A clean start in Lahaina

The Salvation Army Lahaina Lighthouse Corps is a beacon to those in need.
By Brandi Salas –

Envoys Kevin and Vidella Nagasaki pose with Caseworker Aranda Kahaialii. | Photos by: Brandi Salas
Nani knows everyone who comes to the Homeless Drop-In Center at The Salvation Army Lahaina (Hawaii) Lighthouse Corps.
“I see these people because I am one of them,” she said. “We come here to take a shower, have a hot meal, and much more. We are all here because of certain circumstances and bad decisions.”
Nani is a 38-year-old mother of two little girls. She grew up in Lahaina and has lived here all her life.
“Some people think living in Maui is a dream, a paradise, but it’s not like that for some of us,” she said.
Nani and her daughters | Photos by: Brandi Salas
Nani spent most of her childhood in a foster home after her mother’s boyfriend molested her.
“My mother was a drug addict with a horrible boyfriend,” she said. “I went into foster care at the age of 6 and…well…being a child of the system, I started rebelling and experimenting with drugs in my teenage years. I got into meth and pills. These are the things I was exposed to at such a young age.”
The Lahaina Lighthouse Corps boasts one of the most compassionate homeless drop-in centers in the area. Envoys Kevin and Vidella Nagasaki run the center and make sure every person is clean, fed, and getting the help they need.
“Uncle Kevin and Aunty Vidella have become like family to me,” Nani said. “They just want to love every person that walks through these doors because they know that these people have been through hard times or are victims of some sort.”
Approximately 50 people visit the Drop-In Center every day. The showers are stocked with shampoo, soap and toothpaste. Men can shave their beards and women have access to feminine products. Caseworker Aranda Kahaialii supervises the showers to make sure everything runs smoothly.
“My job is to make sure every person here is treated like a person,” Kahaialii said. “We don’t see homeless people as throw-away people; we try to give them every reason to feel dignified, to feel like they can secure and hold down a job, and to be somebody that can contribute to the community.”
Kahaialii and another caseworker assist clients in their search for jobs and housing.
“Giving them access to our facilities may help them feel hopeful and ready for a clean start,” Kahaialii said.
Nani is one of the few who stay after the Drop-In Center closes to help Envoy Kevin Nagasaki and his staff clean, restock, and prepare for the next meal.

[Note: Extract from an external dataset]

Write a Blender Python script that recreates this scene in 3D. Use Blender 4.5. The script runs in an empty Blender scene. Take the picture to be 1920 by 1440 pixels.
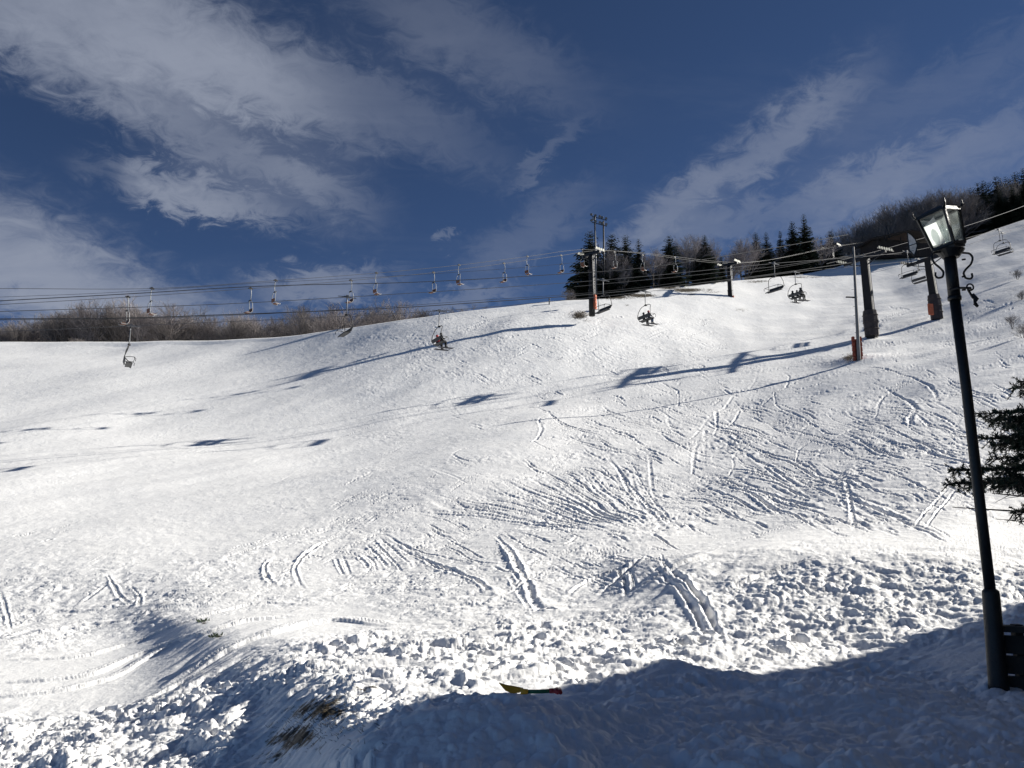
import bpy, math, random, time
import numpy as np
from mathutils import Vector, Matrix
T0 = time.time()
S = bpy.context.scene
C = S.collection
R = math.radians
# ------------------------------------------------------------------ camera, sky, sun, exposure
F = 1566.0
PITCH = R(10.0)
cp, sp = math.cos(PITCH), math.sin(PITCH)
cam_d = bpy.data.cameras.new("camera")
cam_d.sensor_width = 36.0
cam_d.lens = 36.0 * F / 1920.0
cam_d.clip_start = 0.1
cam_d.clip_end = 3000.0
cam = bpy.data.objects.new("camera", cam_d)
cam.location = (0, 0, 0)
cam.rotation_euler = (R(90) + PITCH, 0, 0)
C.objects.link(cam)
S.camera = cam
S.render.resolution_x, S.render.resolution_y = 1024, 768

SUN_AZ = R(70.0)          # to the right of the view direction (+Y)
SUN_EL = R(27.5)
sun_dir = Vector((math.sin(SUN_AZ) * math.cos(SUN_EL), math.cos(SUN_AZ) * math.cos(SUN_EL), math.sin(SUN_EL)))
sd = bpy.data.lights.new("sun", 'SUN')
sd.energy = 5.0
sd.angle = R(0.53)
sd.color = (1.0, 0.96, 0.88)
so = bpy.data.objects.new("sun", sd)
so.rotation_euler = sun_dir.to_track_quat('Z', 'Y').to_euler()
so.location = (40, 20, 60)
C.objects.link(so)

S.view_settings.view_transform = 'Standard'
S.view_settings.look = 'None'
S.view_settings.gamma = 1.0
S.view_settings.exposure = 0.74
SKY_STRENGTH = 0.05


class NT:
    """small helper for node trees"""
    def __init__(s, tree):
        s.t = tree
        s.n = tree.nodes
        s.l = tree.links

    def new(s, typ, **kw):
        n = s.n.new(typ)
        for k, v in kw.items():
            setattr(n, k, v)
        return n

    def link(s, a, b):
        s.l.new(a, b)

    def val(s, sock, v):
        if hasattr(v, 'is_linked') or isinstance(v, bpy.types.NodeSocket):
            s.link(v, sock)
        else:
            sock.default_value = v

    def math(s, op, a, b=None, c=None, clamp=False):
        n = s.new('ShaderNodeMath', operation=op)
        n.use_clamp = clamp
        s.val(n.inputs[0], a)
        if b is not None:
            s.val(n.inputs[1], b)
        if c is not None:
            s.val(n.inputs[2], c)
        return n.outputs[0]

    def mix(s, f, a, b, typ='MIX'):
        n = s.new('ShaderNodeMix', data_type='RGBA', blend_type=typ)
        s.val(n.inputs[0], f)
        s.val(n.inputs[6], a)
        s.val(n.inputs[7], b)
        return n.outputs[2]

    def ramp(s, f, stops):
        n = s.new('ShaderNodeValToRGB')
        cr = n.color_ramp
        while len(cr.elements) > 1:
            cr.elements.remove(cr.elements[-1])
        for i, (p, c) in enumerate(stops):
            e = cr.elements[0] if i == 0 else cr.elements.new(p)
            e.position = p
            e.color = c if len(c) == 4 else (*c, 1)
        s.val(n.inputs[0], f)
        return n.outputs[0]

    def noise(s, vec, scale, detail=4, rough=0.5, dist=0.0, out=0):
        n = s.new('ShaderNodeTexNoise')
        n.inputs['Scale'].default_value = scale
        n.inputs['Detail'].default_value = detail
        n.inputs['Roughness'].default_value = rough
        n.inputs['Distortion'].default_value = dist
        if vec is not None:
            s.link(vec, n.inputs['Vector'])
        return n.outputs[out]

    def mapr(s, f, a, b, c=0.0, d=1.0, smooth=True):
        n = s.new('ShaderNodeMapRange')
        n.interpolation_type = 'SMOOTHSTEP' if smooth else 'LINEAR'
        s.val(n.inputs[0], f)
        for i, v in enumerate((a, b, c, d)):
            n.inputs[1 + i].default_value = v
        return n.outputs[0]


def make_world():
    w = bpy.data.worlds.new("World")
    S.world = w
    w.use_nodes = True
    t = NT(w.node_tree)
    t.n.clear()
    out = t.new('ShaderNodeOutputWorld')
    bg = t.new('ShaderNodeBackground')
    sky = t.new('ShaderNodeTexSky', sky_type='NISHITA')
    sky.sun_disc = False
    sky.sun_elevation = SUN_EL
    sky.sun_rotation = SUN_AZ
    sky.altitude = 1400
    sky.air_density = 0.42
    sky.dust_density = 0.0
    sky.ozone_density = 4.5
    tc = t.new('ShaderNodeTexCoord')
    sx = t.new('ShaderNodeSeparateXYZ')
    t.link(tc.outputs['Generated'], sx.inputs[0])
    X, Y, Z = sx.outputs
    # azimuth and height of the direction, for cloud banks at their own bearing
    az = t.math('ARCTAN2', X, Y)
    el = t.math('ARCSINE', Z)
    # project on a cloud layer overhead so that streaks foreshorten as real cirrus does
    zc = t.math('MAXIMUM', t.math('ADD', Z, 0.12), 0.05)
    cx = t.math('DIVIDE', X, zc)
    cy = t.math('DIVIDE', Y, zc)
    cb = t.new('ShaderNodeCombineXYZ')
    t.link(cx, cb.inputs[0])
    t.link(cy, cb.inputs[1])
    rot = t.new('ShaderNodeMapping')
    rot.inputs['Rotation'].default_value = (0, 0, R(-28))
    rot.inputs['Scale'].default_value = (0.55, 1.5, 1)
    t.link(cb.outputs[0], rot.inputs[0])
    streak = t.noise(rot.outputs[0], 2.6, 10, 0.62, 0.5)
    dirn = t.new('ShaderNodeMapping')
    dirn.inputs['Rotation'].default_value = (0, R(12), 0)
    dirn.inputs['Scale'].default_value = (1, 1, 1.9)
    t.link(tc.outputs['Generated'], dirn.inputs[0])
    puff = t.noise(dirn.outputs[0], 9.0, 9, 0.58, 0.4)
    fine = t.noise(dirn.outputs[0], 30.0, 8, 0.66, 0.8)
    warp = t.math('MULTIPLY', t.math('SUBTRACT', puff, 0.5), 0.14)
    azw = t.math('ADD', az, warp)
    elw = t.math('ADD', el, t.math('MULTIPLY', t.math('SUBTRACT', fine, 0.5), 0.10))
    total = None
    for (px, py, rx, ry, ang, amp) in BANKS:
        dx, dy, dz = ray(px, py)
        a0 = math.atan2(dx, dy)
        e0 = math.asin(dz / math.sqrt(dx * dx + dy * dy + dz * dz))
        u = t.math('SUBTRACT', azw, a0)
        v = t.math('SUBTRACT', elw, e0)
        ca, sa = math.cos(R(ang)), math.sin(R(ang))
        p = t.math('DIVIDE', t.math('ADD', t.math('MULTIPLY', u, ca), t.math('MULTIPLY', v, sa)), rx / F)
        q = t.math('DIVIDE', t.math('SUBTRACT', t.math('MULTIPLY', v, ca), t.math('MULTIPLY', u, sa)), ry / F)
        r2 = t.math('ADD', t.math('MULTIPLY', p, p), t.math('MULTIPLY', q, q))
        g = t.math('MULTIPLY', t.math('EXPONENT', t.math('MULTIPLY', t.math('POWER', r2, 1.5), -0.8)), amp)
        total = g if total is None else t.math('ADD', total, g)
    tex = t.math('ADD', t.math('MULTIPLY', streak, 0.55), t.math('ADD', t.math('MULTIPLY', puff, 0.45), t.math('MULTIPLY', fine, 0.16)))
    tex = t.mapr(tex, 0.32, 0.88, 0.05, 1.30, False)
    dens = t.math('MULTIPLY', t.math('ADD', tex, 0.28), total)
    dens = t.math('SUBTRACT', 1.0, t.math('EXPONENT', t.math('MULTIPLY', dens, -1.05)))
    veil = t.math('MULTIPLY', t.mapr(streak, 0.5, 0.85, 0, 0.07), 1.0)
    dens = t.math('ADD', dens, veil)
    dens = t.math('MINIMUM', dens, 0.93)
    skyc = t.new('ShaderNodeHueSaturation')
    skyc.inputs['Saturation'].default_value = 1.0
    t.link(sky.outputs[0], skyc.inputs['Color'])
    cloud = t.new('ShaderNodeRGB')
    cloud.outputs[0].default_value = CLOUD_COL
    col = t.mix(dens, skyc.outputs[0], cloud.outputs[0])
    t.link(col, bg.inputs['Color'])
    bg.inputs['Strength'].default_value = SKY_STRENGTH
    t.link(bg.outputs[0], out.inputs[0])


def ray(px, py):
    """direction of an image point, with Y = 1"""
    u = (px - 960.0) / F
    v = (720.0 - py) / F
    d = cp - v * sp
    return u / d, 1.0 + 0 * d, (sp + v * cp) / d


def at(px, py, Y):
    x, y, z = ray(px, py)
    return Vector((x * Y, Y, z * Y))


def proj(P):
    X, Y, Z = P
    d = Y * cp + Z * sp
    v = (-Y * sp + Z * cp) / d
    return 960 + F * X / d, 720 - F * v


# cloud banks: bearing taken at (px, py), half sizes, tilt, weight
BANKS = [
    (220, 30, 330, 80, -10, .95), (120, 95, 230, 52, -12, .7), (420, 150, 230, 36, -14, .6), (330, 90, 200, 60, -10, .5),
    (375, 365, 130, 32, -6, .95), (330, 378, 80, 20, -4, .5), (470, 300, 190, 34, -14, .5), (600, 350, 120, 60, -20, .2),
    (0, 460, 190, 75, -20, .8), (100, 530, 240, 62, -10, .8), (250, 590, 200, 40, -3, .5),
    (600, 540, 110, 30, 8, .7), (850, 565, 110, 22, 10, .55), (700, 190, 240, 50, -18, .25),
    (1250, 400, 130, 30, 30, .32), (1390, 300, 210, 42, 28, .24), (1600, 360, 230, 38, 12, .28), (1780, 320, 260, 55, 14, .30),
    (1480, 250, 160, 34, 24, .3), (1300, 430, 120, 30, 10, .35), (1030, 290, 90, 16, 40, .2),
    (840, 60, 260, 60, -20, .25), (1000, 440, 140, 40, 30, .2), (832, 448, 16, 10, 30, .3), (1750, 180, 260, 40, 15, .12),
]
CLOUD_COL = (3.7, 4.1, 5.1, 1)
make_world()

# ------------------------------------------------------------------ materials
MATS = {}


def mat(name, col, rough=0.7, metal=0.0, var=0.15, scale=6.0, bump=0.0, bscale=30.0, spec=0.5, **kw):
    """principled material whose colour wanders with a noise; no two surfaces quite flat"""
    if name in MATS:
        return MATS[name]
    m = bpy.data.materials.new(name)
    m.use_nodes = True
    t = NT(m.node_tree)
    b = t.n['Principled BSDF']
    tc = t.new('ShaderNodeTexCoord')
    n = t.noise(tc.outputs['Object'], scale, 5, 0.6)
    d = tuple(max(0, c * (1 - var)) for c in col)
    l = tuple(min(1, c * (1 + var)) for c in col)
    c = t.ramp(n, [(0.3, d), (0.7, l)])
    t.link(c, b.inputs['Base Color'])
    b.inputs['Roughness'].default_value = rough
    b.inputs['Metallic'].default_value = metal
    b.inputs['Specular IOR Level'].default_value = spec
    if bump:
        bn = t.new('ShaderNodeBump')
        bn.inputs['Strength'].default_value = bump
        bn.inputs['Distance'].default_value = 0.02
        t.link(t.noise(tc.outputs['Object'], bscale, 5, 0.6), bn.inputs['Height'])
        t.link(bn.outputs[0], b.inputs['Normal'])
    MATS[name] = m
    return m


def snow_material():
    m = bpy.data.materials.new("snow")
    m.use_nodes = True
    t = NT(m.node_tree)
    b = t.n['Principled BSDF']
    tc = t.new('ShaderNodeTexCoord')
    P = tc.outputs['Object']
    at_ = t.new('ShaderNodeAttribute', attribute_name='earth')
    n1 = t.noise(P, 7.0, 8, 0.7)
    st = t.new('ShaderNodeMapping')
    st.inputs['Rotation'].default_value = (0, 0, R(35))
    st.inputs['Scale'].default_value = (1, 1.6, 1)
    t.link(P, st.inputs[0])
    n2 = t.noise(st.outputs[0], 3.0, 6, 0.65)
    e = t.math('ADD', at_.outputs['Fac'], t.math('MULTIPLY', t.math('SUBTRACT', t.math('ADD', t.math('MULTIPLY', n1, .5), t.math('MULTIPLY', n2, .5)), 0.5), 2.6))
    e = t.math('MULTIPLY', t.mapr(e, 0.45, 0.75), t.mapr(at_.outputs['Fac'], 0.05, 0.2))
    snow = t.ramp(t.noise(P, 0.35, 5, 0.5), [(0.3, (0.86, 0.855, 0.845)), (0.7, (0.91, 0.905, 0.895))])
    earth = t.ramp(t.noise(P, 9.0, 8, 0.7), [(0.3, (0.016, 0.012, 0.008)), (0.55, (0.05, 0.038, 0.022)), (0.75, (0.13, 0.10, 0.055))])
    t.link(t.mix(e, snow, earth), b.inputs['Base Color'])
    b.inputs['Roughness'].default_value = 0.65
    b.inputs['Specular IOR Level'].default_value = 0.25
    # fine crumb of the surface, finer close by
    bump = None
    for sc, dist, st_ in ((1.1, 0.30, 0.20), (4.0, 0.09, 0.20), (16.0, 0.022, 0.35), (55.0, 0.006, 0.35)):
        bn = t.new('ShaderNodeBump')
        bn.inputs['Strength'].default_value = st_
        bn.inputs['Distance'].default_value = dist
        t.link(t.noise(P, sc, 4, 0.6, 0.4), bn.inputs['Height'])
        if bump is not None:
            t.link(bump, bn.inputs['Normal'])
        bump = bn.outputs[0]
    t.link(bump, b.inputs['Normal'])
    return m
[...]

Words of wisdom top the sink at the Lahaina Lighthouse Corps’ Homeless Drop-in Center. | Photos by: Brandi Salas
“Uncle Kevin cooks every meal. He’s here from early morning to late at night. Aunty Vidella is supposed to be retired, but she works for free to help others like us,” Nani said
In addition to physical nourishment, Nani has found spiritual nourishment at Lahaina Lighthouse..
“One thing Uncle Kevin and Aunty Vidella taught me is to love one another as God loves us,” she said. “They are trying to help my family get into a home of our own. My husband works two jobs while I take care of the kids during the day. It will happen soon. I have faith that it will.”
Armed with a staff of five, The Salvation Army Lahaina Lighthouse Corps serves thousands of people each week through its feeding program, Homeless Drop-In Center, case management services, mobile food distribution services, and worship services. They also counsel and refer clients to drug treatment programs on O‘ahu.
The Corps relies heavily on volunteers, donations from its Family Store, hotel partners, and community donations. Many lives are changed each year.